Not that all of this music is simple to play; some of the Bartók pieces in particular are very difficult, requiring considerable technical and rhythmic control. Raymond Clarke, an experienced recitalist who now teaches at the University of Bristol, has made a name for his performances of Szymanowski, Havergal Brian and other 20th century composers, so that it is no surprise to find him at home with the idioms here. It goes without saying that he is technically well in command of this music, and his performances are poised, imaginative and strongly characterised.

Of the seven composers represented, there are four Russians, (Stravinsky, Prokofiev, Shostakovich and Khachaturian), one Hungarian (Bartók), one American (Copland) and one Austrian (Webern). The most impressive are the twelve Prokofiev pieces from ‘Music for Children’, which are extraordinarily poetic within their tiny limits. Take The Rain and the Rainbow, with its gently clashing harmonies and wide ranging melody, or the jumpy rhythms of March of the Grasshoppers.
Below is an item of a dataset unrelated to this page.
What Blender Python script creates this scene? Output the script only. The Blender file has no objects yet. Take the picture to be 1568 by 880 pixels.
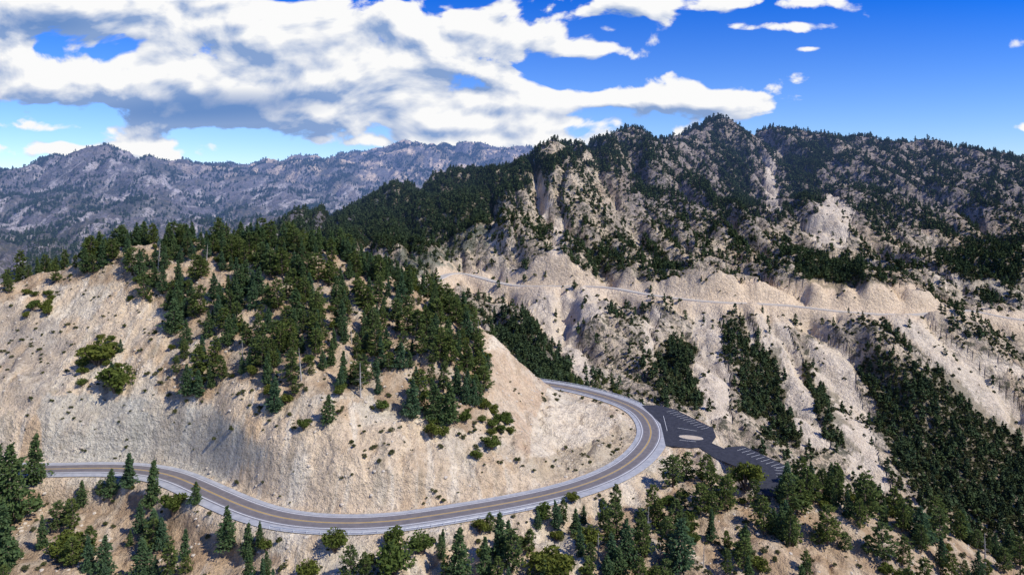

Some listeners will recognise the lovely Evening and the perky March, which appear orchestrally in the suite Summer Day.

Stravinsky’s Les Cinq Doigts (The Five Fingers) belongs to the same period as The Soldier’s Tale, and you can hear that clearly in the twitchy rhythms and modal melodic lines. Khachaturian’s attractive Pictures from Childhood were composed at various times between 1926 and 1947, while Copland’s Piano Album contains pieces from the later stages of his career. These Copland items differ slightly from the rest of the music here in that they are not specifically intended as teaching material, though they are still straightforward in style and texture.

Webern’s Kinderstück (Children’s Piece) is something of a curiosity, in that, though it was intended to be one of a whole set of such works for young pianists, the composer soon abandoned the idea, and the present piece wasn’t publicly performed until 1966, over twenty years after the composer’s death. Shostakovich’s Children’s Notebook of 1945 are the simplest and easiest to play of all the music here, but still highly characteristic of the composer. Clockwork Doll is probably the finest of them, looking forward as it does to the ‘magic toyshop’ music of the Fifteenth Symphony.

The best-known music is found in the numbers from Bartók’s Mikrokosmos, six volumes of incredibly varied and resourceful graded pieces, assembled between 1926 and 1939. The amazing From the Diary of a Fly is here (look out for Huguette Dreyfus’s new recording on Harmonia Mundi of this and other Mikrokosmos items on the harpsichord!), as well as the wild Ostinato, a violent whirlwind of a Vivacissimo.

The CD is accompanied by a learned and informative booklet of notes by Raymond Clarke himself, and the piano is the excellent Steinway model D at Newcastle University. Clarke has only scratched the surface here; there are dozens more Bartók pieces, as well as wonderful works in the same vein by Kodály and Kabalevsky, to name but two. More please!